--- START OF Available data ---
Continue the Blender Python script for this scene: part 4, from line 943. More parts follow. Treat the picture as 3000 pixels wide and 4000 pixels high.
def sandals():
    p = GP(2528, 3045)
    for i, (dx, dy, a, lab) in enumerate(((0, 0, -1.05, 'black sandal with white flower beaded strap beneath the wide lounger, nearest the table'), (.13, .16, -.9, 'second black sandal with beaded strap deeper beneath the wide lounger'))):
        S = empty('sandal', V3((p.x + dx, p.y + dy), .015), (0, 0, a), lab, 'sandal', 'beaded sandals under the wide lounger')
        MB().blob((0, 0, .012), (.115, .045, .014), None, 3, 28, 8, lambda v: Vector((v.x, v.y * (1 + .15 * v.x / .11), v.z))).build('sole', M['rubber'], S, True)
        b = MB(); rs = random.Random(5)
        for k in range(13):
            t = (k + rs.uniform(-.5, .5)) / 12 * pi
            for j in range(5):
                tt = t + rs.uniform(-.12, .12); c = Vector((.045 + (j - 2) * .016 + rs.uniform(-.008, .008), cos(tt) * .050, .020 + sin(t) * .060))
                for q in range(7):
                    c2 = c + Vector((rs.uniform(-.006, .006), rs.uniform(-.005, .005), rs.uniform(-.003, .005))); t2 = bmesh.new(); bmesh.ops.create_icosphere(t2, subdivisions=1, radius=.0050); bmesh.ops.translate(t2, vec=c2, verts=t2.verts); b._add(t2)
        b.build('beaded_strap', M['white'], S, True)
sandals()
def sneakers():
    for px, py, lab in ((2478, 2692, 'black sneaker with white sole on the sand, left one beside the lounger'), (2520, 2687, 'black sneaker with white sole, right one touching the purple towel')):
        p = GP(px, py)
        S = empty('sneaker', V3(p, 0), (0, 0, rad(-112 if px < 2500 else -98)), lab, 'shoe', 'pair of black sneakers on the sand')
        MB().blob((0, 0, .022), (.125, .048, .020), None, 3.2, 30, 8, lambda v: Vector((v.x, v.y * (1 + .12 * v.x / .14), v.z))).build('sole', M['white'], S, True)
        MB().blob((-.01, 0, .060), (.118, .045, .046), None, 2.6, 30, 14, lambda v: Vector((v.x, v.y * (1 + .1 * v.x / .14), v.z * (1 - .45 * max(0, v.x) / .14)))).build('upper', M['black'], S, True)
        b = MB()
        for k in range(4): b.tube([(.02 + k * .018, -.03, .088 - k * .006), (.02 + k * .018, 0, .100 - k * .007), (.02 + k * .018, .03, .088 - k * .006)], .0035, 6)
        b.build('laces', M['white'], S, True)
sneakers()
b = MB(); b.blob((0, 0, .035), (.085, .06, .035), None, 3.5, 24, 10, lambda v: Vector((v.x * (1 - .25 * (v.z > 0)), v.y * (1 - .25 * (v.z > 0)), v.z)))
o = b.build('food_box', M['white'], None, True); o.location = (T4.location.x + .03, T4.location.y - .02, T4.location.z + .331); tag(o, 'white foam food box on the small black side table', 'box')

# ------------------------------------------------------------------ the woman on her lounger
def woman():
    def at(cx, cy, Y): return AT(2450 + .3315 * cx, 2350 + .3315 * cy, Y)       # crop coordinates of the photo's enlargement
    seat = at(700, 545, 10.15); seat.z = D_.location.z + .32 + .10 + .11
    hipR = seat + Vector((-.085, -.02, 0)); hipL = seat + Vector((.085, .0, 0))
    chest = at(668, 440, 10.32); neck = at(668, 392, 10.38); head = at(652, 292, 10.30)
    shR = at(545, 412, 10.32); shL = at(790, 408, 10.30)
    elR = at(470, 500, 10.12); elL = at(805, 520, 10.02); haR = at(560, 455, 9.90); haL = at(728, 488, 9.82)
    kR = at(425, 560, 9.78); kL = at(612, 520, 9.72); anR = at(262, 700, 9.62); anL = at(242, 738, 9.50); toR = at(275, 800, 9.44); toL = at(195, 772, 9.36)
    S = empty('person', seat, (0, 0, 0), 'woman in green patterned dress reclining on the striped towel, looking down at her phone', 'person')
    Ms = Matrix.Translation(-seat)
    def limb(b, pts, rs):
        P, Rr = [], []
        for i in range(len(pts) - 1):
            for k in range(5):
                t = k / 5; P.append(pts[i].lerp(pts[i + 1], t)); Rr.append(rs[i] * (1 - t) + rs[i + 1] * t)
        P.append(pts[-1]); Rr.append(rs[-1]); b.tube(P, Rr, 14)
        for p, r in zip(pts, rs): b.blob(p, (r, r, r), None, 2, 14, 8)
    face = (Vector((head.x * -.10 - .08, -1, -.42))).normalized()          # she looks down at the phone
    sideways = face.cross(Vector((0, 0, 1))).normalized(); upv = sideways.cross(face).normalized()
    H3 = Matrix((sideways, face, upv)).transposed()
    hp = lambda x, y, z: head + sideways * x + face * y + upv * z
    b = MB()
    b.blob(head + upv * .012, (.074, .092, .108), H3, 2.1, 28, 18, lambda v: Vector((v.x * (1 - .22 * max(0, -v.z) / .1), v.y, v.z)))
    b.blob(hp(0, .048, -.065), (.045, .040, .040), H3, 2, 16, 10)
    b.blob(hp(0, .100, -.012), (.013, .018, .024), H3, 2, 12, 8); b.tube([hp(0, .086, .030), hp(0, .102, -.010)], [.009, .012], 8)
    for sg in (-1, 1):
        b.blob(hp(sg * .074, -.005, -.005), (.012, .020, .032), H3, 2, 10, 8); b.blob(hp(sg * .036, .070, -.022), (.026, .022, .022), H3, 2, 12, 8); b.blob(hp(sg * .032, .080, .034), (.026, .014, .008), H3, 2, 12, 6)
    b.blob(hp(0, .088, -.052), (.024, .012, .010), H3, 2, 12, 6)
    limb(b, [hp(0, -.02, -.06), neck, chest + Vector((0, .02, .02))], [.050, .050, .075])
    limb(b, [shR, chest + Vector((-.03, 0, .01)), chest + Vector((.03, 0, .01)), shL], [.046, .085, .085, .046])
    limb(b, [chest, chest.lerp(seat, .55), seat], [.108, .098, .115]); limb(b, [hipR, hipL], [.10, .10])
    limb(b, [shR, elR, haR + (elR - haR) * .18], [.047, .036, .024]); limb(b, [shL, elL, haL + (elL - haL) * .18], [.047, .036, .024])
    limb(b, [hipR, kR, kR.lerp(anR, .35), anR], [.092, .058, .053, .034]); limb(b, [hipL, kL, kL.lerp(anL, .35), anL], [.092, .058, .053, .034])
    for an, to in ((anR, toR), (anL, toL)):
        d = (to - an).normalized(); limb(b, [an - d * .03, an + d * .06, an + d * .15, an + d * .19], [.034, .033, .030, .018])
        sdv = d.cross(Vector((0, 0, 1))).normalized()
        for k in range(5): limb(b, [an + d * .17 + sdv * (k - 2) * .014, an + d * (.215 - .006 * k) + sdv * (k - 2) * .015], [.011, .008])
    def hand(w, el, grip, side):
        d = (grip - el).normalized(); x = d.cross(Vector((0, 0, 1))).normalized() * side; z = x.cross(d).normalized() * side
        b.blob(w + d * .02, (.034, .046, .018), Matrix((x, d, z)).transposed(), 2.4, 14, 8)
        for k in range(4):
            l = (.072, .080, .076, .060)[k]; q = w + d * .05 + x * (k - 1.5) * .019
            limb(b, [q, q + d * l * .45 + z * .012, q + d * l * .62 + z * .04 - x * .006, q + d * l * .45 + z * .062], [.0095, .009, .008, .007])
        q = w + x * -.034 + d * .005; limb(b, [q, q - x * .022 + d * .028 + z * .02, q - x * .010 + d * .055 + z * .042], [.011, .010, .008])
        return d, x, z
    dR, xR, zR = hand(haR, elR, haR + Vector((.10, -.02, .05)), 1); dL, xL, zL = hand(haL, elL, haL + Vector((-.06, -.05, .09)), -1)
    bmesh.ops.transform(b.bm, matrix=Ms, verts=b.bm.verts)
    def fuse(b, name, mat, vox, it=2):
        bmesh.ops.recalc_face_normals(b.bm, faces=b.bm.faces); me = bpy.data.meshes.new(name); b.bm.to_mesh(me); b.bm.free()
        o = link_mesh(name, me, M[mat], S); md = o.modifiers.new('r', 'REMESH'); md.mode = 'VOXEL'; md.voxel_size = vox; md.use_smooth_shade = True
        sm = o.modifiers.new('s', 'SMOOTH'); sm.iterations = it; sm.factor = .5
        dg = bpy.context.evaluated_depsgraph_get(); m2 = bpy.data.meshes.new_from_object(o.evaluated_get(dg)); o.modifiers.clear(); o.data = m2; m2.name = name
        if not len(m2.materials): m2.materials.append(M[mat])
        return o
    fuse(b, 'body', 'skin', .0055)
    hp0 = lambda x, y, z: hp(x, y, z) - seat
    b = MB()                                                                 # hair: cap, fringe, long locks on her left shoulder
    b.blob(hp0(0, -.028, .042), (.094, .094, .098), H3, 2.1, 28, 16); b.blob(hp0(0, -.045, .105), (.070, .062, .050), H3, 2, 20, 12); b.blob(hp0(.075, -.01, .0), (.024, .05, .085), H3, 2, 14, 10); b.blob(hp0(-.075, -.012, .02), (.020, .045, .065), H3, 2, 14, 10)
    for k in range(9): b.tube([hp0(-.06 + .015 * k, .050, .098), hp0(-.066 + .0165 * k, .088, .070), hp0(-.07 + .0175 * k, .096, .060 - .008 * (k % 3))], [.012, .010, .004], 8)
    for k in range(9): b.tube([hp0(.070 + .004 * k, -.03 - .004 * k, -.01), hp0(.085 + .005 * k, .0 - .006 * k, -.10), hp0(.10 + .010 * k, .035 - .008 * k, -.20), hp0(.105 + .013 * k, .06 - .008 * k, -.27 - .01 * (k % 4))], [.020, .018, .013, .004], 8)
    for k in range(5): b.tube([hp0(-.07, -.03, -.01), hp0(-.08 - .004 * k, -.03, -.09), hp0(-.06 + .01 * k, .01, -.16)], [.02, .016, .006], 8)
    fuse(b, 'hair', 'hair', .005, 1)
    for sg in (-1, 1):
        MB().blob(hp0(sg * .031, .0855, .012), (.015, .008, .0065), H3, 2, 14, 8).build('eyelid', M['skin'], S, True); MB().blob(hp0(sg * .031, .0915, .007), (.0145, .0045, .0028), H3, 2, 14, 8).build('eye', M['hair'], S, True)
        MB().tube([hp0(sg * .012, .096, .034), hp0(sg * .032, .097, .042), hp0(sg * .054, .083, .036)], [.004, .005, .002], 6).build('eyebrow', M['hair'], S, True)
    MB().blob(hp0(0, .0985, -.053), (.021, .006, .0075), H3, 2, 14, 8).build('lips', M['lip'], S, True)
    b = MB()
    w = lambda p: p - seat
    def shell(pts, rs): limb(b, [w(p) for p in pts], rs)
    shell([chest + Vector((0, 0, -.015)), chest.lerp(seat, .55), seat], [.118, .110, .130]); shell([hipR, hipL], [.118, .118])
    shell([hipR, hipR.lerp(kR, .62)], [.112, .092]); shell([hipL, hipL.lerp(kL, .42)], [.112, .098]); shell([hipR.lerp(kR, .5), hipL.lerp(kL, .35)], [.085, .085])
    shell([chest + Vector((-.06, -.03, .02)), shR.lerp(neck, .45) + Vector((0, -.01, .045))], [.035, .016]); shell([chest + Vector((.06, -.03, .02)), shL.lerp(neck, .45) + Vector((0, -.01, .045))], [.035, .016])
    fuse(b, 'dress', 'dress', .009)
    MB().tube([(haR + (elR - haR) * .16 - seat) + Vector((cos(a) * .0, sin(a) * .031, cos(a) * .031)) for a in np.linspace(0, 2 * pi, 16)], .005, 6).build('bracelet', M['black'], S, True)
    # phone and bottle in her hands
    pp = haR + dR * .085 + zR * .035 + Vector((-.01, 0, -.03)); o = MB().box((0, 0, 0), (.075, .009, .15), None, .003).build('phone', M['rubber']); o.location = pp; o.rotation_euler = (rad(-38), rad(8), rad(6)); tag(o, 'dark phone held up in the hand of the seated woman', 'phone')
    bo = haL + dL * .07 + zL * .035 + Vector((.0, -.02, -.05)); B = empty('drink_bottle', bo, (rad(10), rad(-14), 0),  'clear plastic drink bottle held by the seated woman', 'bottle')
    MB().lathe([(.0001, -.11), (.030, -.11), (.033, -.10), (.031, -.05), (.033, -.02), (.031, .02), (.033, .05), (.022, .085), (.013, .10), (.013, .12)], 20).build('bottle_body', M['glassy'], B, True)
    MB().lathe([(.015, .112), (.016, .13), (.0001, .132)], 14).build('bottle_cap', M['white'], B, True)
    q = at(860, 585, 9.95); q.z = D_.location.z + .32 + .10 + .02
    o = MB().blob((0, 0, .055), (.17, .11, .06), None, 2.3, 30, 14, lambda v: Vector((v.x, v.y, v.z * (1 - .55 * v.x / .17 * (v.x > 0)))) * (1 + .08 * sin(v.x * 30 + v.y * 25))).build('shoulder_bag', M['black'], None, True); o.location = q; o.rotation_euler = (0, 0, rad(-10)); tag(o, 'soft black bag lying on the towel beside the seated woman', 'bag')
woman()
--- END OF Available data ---
What is required:
Go over the data above and copy every line that has the word "wide" in it.

Written response:
Continue the Blender Python script for this scene: part 4, from line 943. More parts follow. Treat the picture as 3000 pixels wide and 4000 pixels high.
    for i, (dx, dy, a, lab) in enumerate(((0, 0, -1.05, 'black sandal with white flower beaded strap beneath the wide lounger, nearest the table'), (.13, .16, -.9, 'second black sandal with beaded strap deeper beneath the wide lounger'))):
        S = empty('sandal', V3((p.x + dx, p.y + dy), .015), (0, 0, a), lab, 'sandal', 'beaded sandals under the wide lounger')